▶ DATA ROWS
::::::
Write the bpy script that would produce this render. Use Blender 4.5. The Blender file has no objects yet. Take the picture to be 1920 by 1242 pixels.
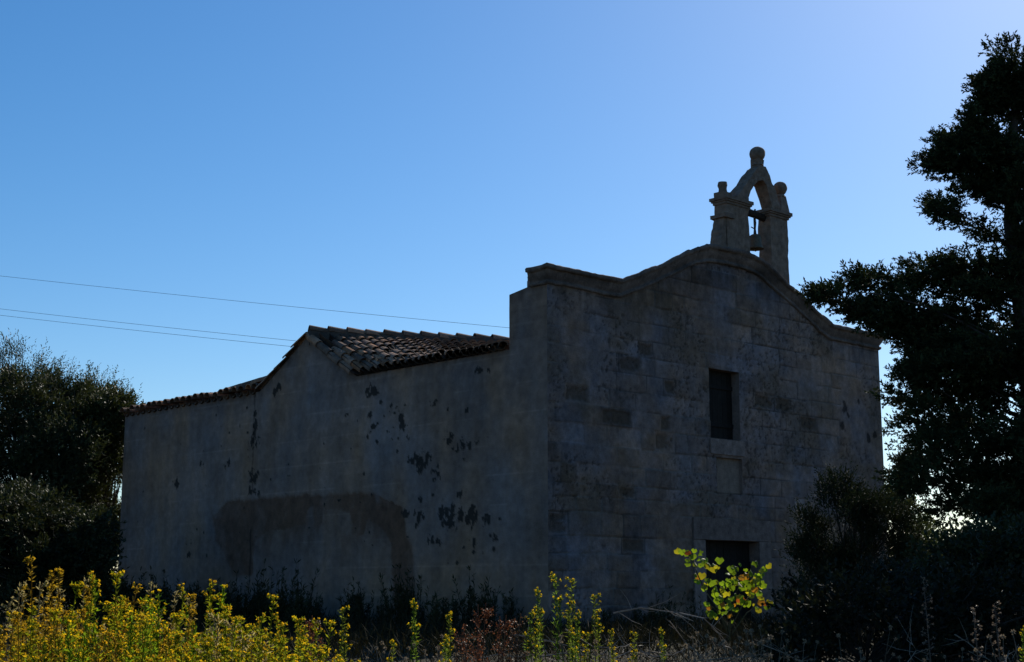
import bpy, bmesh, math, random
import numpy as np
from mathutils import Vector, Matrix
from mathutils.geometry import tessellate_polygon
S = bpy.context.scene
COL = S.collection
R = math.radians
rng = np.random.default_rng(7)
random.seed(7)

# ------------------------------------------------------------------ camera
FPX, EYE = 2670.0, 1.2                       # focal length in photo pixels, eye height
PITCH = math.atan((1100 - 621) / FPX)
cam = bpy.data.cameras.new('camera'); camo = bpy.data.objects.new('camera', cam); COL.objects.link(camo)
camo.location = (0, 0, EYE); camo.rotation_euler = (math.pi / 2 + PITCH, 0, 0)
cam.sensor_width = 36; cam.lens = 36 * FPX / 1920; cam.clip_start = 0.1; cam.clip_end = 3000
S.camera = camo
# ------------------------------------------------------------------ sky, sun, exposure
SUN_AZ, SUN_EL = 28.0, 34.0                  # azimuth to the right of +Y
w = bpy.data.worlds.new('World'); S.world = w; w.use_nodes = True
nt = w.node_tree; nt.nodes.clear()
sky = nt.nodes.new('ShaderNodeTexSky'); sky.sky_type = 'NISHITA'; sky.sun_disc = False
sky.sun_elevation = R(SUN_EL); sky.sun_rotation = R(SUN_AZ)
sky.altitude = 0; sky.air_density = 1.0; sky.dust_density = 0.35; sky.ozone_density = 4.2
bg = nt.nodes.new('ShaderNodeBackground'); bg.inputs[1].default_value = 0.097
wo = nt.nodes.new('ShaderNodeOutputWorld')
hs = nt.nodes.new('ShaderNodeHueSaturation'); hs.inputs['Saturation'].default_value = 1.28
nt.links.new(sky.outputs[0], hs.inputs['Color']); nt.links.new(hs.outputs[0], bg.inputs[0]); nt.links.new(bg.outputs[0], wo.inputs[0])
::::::
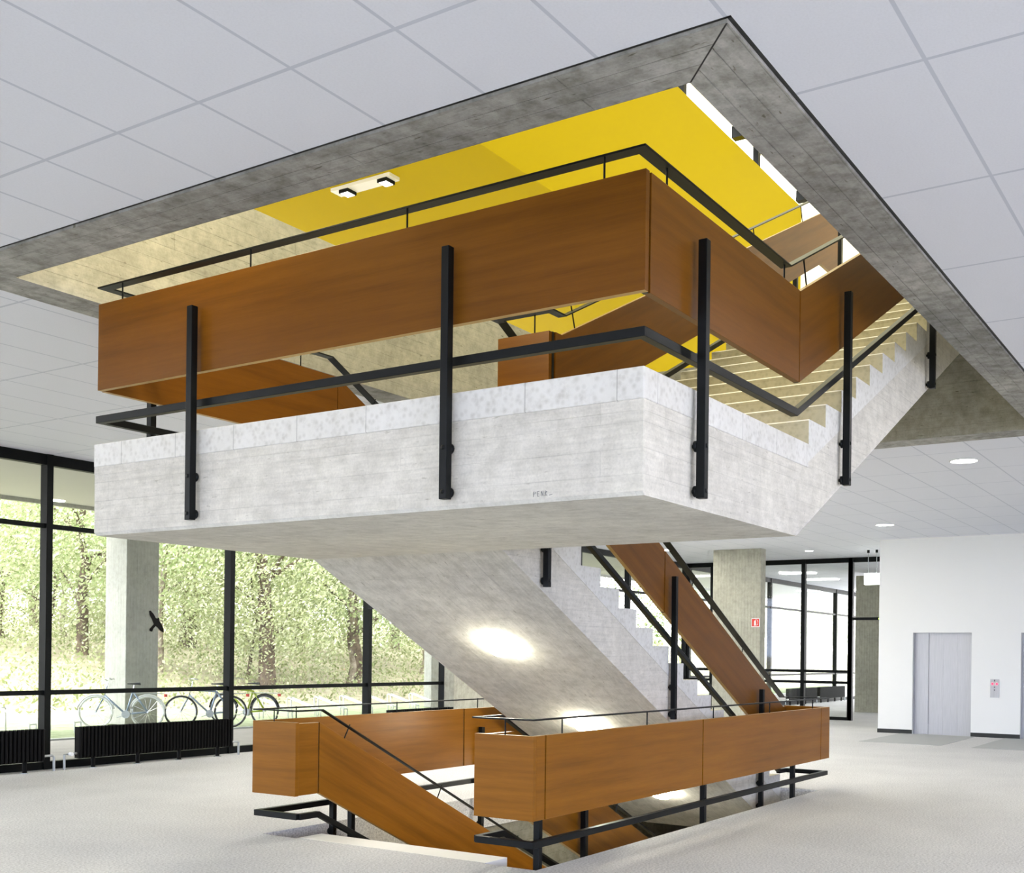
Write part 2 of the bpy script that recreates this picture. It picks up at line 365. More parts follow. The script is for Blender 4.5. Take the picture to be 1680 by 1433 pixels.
::::::
▶ WHAT TO DO
Reproduce each line of the entries in which the word "picture" is found.

▶ SOLUTION TO THE PROBLEM
Write the bpy script that would produce this render. Use Blender 4.5. The Blender file has no objects yet. Take the picture to be 1920 by 1242 pixels.
Write part 2 of the bpy script that recreates this picture. It picks up at line 365. More parts follow. The script is for Blender 4.5. Take the picture to be 1680 by 1433 pixels.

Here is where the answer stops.